Replies are listed 'Best First'.
Re: Module Design Ideas - HTML Entity Reference
by ikegami (Patriarch) on May 10, 2011 at 12:38 UTC

    Is this what you're talking about:

    >perl -E"use charnames ':full'; say charnames::viacode(0x00E9)" LATIN SMALL LETTER E WITH ACUTE >perl -E"use charnames ':full'; say sprintf '%04X', charnames::vianame +('LATIN SMALL LETTER E WITH ACUTE')" 00E9
      You mean in the last paragraph, concerning tchrist's table? Yes. I updated my post to mention the function name.

      You mean the main point of the discussion? No, that was a throw-away line. I'm still interested in discussing the possibilities and wisdom of a generally useful way to prevent multiple repeats of the same list.

        Using existing accessors DOES avoid the need to repeat the list.
Re: Module Design Ideas - HTML Entity Reference
by Anonymous Monk on May 10, 2011 at 09:54 UTC
      I had not seen that. I don't care for it though: Why is $u->u5c0f;, after creating $u, which generates a different method for every character the first time it is used, any better or easier than just writing "\x{5c0f}"? You would only use the literal method name call if you had the character code already as a compile-time literal, so what is the possible point?
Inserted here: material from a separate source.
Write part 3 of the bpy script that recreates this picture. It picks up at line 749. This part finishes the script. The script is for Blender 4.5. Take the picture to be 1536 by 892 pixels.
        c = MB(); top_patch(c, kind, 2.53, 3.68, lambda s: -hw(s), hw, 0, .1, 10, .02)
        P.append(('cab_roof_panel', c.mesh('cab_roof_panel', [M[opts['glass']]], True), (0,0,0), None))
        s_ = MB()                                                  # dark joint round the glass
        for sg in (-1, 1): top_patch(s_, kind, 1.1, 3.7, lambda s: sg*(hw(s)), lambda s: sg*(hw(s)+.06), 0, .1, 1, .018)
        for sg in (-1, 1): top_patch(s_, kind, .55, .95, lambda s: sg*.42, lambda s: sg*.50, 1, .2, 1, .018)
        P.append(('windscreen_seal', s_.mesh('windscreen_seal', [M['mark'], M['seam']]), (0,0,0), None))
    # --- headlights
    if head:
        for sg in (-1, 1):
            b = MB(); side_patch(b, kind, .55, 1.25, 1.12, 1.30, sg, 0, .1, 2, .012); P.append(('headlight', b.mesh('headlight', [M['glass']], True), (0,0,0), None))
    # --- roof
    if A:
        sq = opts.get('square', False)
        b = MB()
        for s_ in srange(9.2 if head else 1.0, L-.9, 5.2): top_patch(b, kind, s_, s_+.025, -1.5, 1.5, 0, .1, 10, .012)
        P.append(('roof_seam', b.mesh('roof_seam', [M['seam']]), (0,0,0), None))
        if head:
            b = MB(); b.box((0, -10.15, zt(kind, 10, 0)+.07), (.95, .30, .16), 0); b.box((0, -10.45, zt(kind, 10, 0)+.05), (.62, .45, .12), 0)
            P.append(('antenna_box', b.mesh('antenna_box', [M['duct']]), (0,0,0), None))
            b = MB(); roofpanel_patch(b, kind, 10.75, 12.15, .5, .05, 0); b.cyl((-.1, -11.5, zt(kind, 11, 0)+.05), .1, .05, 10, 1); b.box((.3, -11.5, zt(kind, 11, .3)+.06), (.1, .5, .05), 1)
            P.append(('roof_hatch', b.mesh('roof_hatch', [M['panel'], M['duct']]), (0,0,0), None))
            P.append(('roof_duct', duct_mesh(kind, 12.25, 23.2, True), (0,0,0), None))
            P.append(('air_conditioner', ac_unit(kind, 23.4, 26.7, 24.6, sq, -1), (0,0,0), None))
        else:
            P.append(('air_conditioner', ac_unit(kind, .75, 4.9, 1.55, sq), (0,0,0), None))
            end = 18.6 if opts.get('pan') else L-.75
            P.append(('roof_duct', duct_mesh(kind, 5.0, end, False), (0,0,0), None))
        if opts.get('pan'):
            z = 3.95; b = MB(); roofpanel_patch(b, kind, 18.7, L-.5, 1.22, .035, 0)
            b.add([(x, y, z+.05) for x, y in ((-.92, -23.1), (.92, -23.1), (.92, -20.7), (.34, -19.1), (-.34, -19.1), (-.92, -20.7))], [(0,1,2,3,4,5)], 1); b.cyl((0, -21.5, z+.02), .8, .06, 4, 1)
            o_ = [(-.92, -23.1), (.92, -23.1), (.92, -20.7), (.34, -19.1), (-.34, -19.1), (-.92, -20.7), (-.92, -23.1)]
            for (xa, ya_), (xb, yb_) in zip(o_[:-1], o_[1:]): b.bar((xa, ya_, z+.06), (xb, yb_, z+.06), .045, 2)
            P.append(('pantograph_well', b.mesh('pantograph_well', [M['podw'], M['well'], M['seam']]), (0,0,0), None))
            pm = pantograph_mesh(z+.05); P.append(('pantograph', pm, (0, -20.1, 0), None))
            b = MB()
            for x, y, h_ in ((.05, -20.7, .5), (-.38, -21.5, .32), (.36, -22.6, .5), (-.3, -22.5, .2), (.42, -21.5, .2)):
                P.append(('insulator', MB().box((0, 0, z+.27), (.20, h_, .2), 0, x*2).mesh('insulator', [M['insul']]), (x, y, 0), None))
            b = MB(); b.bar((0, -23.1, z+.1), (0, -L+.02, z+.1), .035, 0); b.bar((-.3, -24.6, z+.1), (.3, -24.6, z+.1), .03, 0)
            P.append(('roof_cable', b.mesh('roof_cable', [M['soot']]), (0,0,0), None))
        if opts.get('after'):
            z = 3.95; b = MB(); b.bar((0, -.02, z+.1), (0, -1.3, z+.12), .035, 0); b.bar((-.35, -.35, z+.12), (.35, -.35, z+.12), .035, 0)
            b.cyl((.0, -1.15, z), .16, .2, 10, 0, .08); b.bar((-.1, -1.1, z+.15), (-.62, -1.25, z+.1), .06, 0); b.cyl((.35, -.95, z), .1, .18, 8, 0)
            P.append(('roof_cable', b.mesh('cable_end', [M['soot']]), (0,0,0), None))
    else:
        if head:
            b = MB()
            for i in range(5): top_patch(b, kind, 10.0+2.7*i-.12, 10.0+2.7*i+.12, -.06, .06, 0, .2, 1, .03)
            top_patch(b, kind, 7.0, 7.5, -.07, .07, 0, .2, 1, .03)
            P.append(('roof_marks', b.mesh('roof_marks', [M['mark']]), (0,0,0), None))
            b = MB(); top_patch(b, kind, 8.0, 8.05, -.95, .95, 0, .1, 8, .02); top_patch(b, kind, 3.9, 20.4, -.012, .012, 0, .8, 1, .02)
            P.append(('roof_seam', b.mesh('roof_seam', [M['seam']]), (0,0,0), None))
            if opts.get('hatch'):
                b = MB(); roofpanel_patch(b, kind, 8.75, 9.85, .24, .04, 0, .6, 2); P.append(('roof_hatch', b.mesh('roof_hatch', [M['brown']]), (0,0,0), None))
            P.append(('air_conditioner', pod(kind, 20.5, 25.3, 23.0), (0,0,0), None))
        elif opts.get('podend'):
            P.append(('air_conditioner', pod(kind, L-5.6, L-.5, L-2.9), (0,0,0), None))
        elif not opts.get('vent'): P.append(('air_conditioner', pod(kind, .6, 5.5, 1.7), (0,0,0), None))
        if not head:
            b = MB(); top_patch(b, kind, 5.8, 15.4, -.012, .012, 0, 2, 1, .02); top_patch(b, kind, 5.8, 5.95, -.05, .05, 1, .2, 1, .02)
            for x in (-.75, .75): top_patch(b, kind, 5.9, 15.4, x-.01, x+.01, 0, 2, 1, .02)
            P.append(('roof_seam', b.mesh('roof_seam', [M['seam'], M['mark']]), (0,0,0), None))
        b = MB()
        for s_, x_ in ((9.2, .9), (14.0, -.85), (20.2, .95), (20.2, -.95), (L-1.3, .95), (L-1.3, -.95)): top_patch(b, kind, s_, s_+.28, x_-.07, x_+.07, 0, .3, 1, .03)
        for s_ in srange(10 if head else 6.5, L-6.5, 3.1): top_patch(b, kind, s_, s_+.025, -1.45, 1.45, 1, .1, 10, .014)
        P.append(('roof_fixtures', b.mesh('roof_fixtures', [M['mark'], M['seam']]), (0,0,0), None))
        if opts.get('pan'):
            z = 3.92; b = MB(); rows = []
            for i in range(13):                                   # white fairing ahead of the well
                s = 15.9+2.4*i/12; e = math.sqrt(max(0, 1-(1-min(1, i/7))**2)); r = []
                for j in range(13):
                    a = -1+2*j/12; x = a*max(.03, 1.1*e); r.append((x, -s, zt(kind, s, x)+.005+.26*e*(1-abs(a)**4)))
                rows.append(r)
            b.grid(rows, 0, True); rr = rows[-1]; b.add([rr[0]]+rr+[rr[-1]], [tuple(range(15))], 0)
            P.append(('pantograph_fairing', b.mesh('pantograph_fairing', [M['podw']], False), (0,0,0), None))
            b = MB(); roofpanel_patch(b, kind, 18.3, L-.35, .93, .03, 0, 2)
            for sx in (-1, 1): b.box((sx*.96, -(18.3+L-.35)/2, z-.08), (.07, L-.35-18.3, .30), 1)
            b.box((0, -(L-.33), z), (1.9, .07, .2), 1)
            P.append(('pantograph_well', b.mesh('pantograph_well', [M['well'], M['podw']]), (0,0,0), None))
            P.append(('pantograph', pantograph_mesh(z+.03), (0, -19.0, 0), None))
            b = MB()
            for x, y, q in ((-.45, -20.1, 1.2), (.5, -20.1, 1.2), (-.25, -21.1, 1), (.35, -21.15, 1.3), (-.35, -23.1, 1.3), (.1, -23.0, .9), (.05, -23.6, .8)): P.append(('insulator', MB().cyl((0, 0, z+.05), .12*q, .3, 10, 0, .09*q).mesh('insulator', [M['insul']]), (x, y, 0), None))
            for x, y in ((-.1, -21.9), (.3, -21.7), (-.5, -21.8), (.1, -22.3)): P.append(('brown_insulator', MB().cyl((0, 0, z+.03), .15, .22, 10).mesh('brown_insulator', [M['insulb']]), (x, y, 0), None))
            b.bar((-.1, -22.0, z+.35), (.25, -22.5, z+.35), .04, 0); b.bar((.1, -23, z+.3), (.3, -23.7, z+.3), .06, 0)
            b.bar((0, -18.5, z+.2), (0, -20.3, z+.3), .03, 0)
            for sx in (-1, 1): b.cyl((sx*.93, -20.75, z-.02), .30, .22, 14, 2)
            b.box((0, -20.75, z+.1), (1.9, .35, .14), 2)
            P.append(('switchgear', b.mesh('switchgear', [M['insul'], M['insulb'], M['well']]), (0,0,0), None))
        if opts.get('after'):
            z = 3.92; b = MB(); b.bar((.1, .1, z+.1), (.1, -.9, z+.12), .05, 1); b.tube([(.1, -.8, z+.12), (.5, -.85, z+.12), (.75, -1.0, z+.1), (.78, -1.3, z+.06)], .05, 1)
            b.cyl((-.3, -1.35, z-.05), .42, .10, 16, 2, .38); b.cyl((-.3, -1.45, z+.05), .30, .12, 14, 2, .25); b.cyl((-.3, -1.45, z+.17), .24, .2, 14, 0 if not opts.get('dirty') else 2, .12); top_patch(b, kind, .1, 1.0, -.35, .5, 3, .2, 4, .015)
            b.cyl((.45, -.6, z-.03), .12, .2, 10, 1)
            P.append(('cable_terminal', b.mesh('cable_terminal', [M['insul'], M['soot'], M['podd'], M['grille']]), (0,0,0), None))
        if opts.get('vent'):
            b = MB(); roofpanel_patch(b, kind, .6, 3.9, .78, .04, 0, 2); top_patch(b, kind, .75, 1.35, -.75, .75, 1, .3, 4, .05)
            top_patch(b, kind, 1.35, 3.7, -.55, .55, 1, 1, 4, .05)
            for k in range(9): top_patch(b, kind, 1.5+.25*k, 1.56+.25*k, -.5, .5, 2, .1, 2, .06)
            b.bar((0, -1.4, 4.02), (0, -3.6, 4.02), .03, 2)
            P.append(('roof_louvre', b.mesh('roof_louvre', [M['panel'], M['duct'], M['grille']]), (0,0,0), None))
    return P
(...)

      It also has $u->name, which seems to be identical to using \N{}.

      So why did you mention this module? Are you just mentioning things that show up on a keyword search without seeing what they actually are (which is what it gives the impression of; sorry if that's not the case), or is there something you want to discuss about this approach or the lessons it can teach? If that's the case, please elaborate.